I’ve only seen report of one US fatality today. Maybe I’ve missed something, and maybe we aren’t getting all the numbers from the Pentagon, but today certainly seemed a lot different than yesterday. Despite protests spreading to additional cities, this widespread revolt seems in danger of petering out within a few days.

Too wildly optimistic? Maybe. Probably, in fact.

But the window for insurgents, fedayeen, and militiamen to really wreck some havoc is closing rapidly.

Ukrainian soldiers were ordered to pull out of al Kut when it began to look like they lacked the resources to do what needed to be done. I think they’re doing their best to isolate the city and are going to sit tight until some US troops can be dispatched to help.

The Italians in an Nasiriyah seem to be holding their own despite continuing battles for control of the city’s Euphrates bridges. The Spanish in Najaf are having a hard time of it, as they’re now trying to negotiate a return of control, but the Poles in Karbala seem to be doing fine. They killed the head of the city’s al Sadr office earlier today in fierce fighting.

marinesthumbsup.pngThe Marines in Fallujah and Ramadi seem to have things more or less under control, though a strong insurgent presence still festers. The San Jose Mercury News has this to say:

Witnesses in Ramadi said Marines who’d been fighting for 24 hours straight paused only to refill ammunition. Insurgents were getting the worst of it, as Marine snipers picked them off one by one.
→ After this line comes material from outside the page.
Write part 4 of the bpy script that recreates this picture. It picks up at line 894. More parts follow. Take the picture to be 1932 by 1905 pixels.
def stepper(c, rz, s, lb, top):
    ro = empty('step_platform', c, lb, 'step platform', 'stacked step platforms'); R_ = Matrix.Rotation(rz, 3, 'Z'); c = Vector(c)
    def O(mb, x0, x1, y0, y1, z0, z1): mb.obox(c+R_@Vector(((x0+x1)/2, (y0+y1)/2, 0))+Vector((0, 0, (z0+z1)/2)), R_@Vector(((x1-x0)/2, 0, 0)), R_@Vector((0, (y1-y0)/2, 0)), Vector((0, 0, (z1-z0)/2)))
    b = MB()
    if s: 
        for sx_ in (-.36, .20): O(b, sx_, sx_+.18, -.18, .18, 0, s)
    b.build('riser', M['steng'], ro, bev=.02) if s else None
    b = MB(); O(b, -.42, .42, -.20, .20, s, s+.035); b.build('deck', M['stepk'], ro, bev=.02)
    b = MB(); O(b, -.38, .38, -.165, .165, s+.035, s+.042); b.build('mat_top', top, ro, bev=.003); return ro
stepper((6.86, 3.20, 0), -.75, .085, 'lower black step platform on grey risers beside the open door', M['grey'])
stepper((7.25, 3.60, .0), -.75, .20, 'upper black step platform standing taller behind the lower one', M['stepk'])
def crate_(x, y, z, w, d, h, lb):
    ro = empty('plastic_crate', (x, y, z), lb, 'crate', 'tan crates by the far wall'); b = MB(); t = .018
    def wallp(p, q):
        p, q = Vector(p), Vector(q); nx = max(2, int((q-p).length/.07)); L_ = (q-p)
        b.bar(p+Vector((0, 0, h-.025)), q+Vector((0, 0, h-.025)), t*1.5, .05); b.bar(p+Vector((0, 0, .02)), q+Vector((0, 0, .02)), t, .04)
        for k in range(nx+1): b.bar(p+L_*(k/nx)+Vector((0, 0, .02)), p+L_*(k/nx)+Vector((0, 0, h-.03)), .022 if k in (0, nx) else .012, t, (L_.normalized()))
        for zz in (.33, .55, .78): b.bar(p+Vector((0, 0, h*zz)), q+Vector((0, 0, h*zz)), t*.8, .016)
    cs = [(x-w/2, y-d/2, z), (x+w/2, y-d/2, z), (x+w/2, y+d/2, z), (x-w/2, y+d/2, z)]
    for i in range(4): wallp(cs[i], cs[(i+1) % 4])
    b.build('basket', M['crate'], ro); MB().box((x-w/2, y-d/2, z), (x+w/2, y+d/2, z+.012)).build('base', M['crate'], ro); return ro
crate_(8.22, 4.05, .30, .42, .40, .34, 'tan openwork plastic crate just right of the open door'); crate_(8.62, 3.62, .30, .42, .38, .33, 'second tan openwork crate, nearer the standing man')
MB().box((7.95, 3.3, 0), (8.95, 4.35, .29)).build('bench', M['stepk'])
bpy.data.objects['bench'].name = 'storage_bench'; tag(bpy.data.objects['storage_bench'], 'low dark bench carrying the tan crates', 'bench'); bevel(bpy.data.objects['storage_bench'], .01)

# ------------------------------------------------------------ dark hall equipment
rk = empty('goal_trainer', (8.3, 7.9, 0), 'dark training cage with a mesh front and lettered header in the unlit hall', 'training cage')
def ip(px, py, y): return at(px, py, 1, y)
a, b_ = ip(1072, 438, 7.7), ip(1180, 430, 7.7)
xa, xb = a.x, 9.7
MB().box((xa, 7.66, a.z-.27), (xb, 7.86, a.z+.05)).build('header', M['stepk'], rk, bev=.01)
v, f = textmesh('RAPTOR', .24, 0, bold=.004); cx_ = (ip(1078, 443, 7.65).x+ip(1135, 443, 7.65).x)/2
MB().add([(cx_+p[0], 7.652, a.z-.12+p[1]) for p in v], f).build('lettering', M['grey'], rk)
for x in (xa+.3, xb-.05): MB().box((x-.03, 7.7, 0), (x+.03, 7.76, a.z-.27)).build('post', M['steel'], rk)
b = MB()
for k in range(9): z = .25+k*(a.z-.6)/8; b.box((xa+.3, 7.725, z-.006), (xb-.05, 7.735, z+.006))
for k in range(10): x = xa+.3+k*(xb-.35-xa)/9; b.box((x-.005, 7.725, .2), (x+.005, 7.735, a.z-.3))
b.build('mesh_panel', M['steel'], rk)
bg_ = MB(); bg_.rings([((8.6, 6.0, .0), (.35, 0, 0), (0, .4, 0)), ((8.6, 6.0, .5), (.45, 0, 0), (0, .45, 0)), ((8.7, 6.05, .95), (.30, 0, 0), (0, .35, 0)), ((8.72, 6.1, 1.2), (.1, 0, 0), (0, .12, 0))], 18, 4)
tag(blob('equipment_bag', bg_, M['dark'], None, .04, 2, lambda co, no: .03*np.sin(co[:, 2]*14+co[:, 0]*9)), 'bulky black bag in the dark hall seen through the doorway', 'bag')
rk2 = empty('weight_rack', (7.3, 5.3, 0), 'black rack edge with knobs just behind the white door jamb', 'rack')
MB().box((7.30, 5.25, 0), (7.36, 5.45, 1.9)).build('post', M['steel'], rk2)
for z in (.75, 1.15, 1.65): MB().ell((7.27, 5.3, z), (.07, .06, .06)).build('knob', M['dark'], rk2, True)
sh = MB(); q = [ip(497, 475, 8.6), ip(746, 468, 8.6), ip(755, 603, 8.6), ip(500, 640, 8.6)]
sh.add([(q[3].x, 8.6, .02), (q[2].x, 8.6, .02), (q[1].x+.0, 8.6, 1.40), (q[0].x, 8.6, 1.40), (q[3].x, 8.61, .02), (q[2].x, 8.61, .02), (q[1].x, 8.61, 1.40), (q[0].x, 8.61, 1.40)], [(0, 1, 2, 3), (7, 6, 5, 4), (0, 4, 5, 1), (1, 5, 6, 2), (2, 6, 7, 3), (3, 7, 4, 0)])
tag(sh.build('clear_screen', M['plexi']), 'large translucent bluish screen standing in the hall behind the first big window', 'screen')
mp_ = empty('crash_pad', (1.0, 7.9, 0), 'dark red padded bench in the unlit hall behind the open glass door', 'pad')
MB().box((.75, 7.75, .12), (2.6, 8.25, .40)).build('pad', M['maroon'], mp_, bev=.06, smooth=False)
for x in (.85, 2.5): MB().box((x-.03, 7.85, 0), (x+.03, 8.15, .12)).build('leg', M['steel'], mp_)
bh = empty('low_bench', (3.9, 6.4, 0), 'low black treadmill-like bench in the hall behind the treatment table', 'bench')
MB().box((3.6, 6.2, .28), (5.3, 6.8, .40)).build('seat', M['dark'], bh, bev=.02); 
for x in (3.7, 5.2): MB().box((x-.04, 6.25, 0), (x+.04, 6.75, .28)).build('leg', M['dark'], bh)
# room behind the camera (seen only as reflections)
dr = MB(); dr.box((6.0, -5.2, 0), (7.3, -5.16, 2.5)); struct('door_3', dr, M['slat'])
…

There is certainly a lot yet to be done, but our troops seem to be getting a handle on things. Those that suggested we weren’t going into Fallujah because we were unable to appear to have been quite wrong. We seem to have waited until our ducks were in a row, then launched our operations methodically. I wrote on Friday

I think the fact that we didn’t go rushing headlong into the city on a “rescue” mission indicates that the Marines have a plan.

All of history indicates you don’t want to be on the receiving end when the US Marines have a plan.

The bad guys might go down in twos or threes, they might go down by the dozen, or they might only go down one at a time to a sniper’s bullet. In any event, the bad guys go down.

Although I’m sure things aren’t quiet in Sadr City, there hasn’t been much in the way of big news out of there for a while. That probably means that US troops more or less have things in hand. That neighborhood has been rough for many months, and the gunfire and nightly RPG attacks aren’t anything new to the area. The Seattle PI has an AP story with this:

Hashem al-Husni, a photo store owner, pointed with disapproval to the armed militiamen on a rooftop and hundreds of their supporters gathered nearby.

“If they had jobs or money in their pockets, they would not be there. Years from now, they will be ashamed by what they are doing now,” he said.

If they’re alive years from now, they might be. But he raises a good point. If we can get this unrest under control, if we can continue to make progress re-establishing security and an economy in Iraq, if we can make daily life in Iraq good enough that fighting US soldiers looks like a bad alternative, these uprisings will fade away.

Those are all some big “if”s. We’re working on it, but we’ve got a long way to go. Until then, we’re going to be dealing with these sorts of flare-ups. We can probably keep putting them down forever if we want to. But we aren’t going to want to forever.

UPDATE: ACE has a great line in his latest:

Perhaps for the first time in history, the enemy forces are thinking they’d rather face the 82nd Airborne.

The 82nd didn’t receive all the “kinder, gentler” training that the Marines did. My guess is that the Marines wouldn’t mind a few 82nd boys at their side right now, though.


  1. I originally wrote ‘they go down’ instead of ‘the bad guys go down’ in this post. Upon rereading it this morning, I realized it wasn’t clear if I meant the insurgents or the Marines would be going down. I changed it.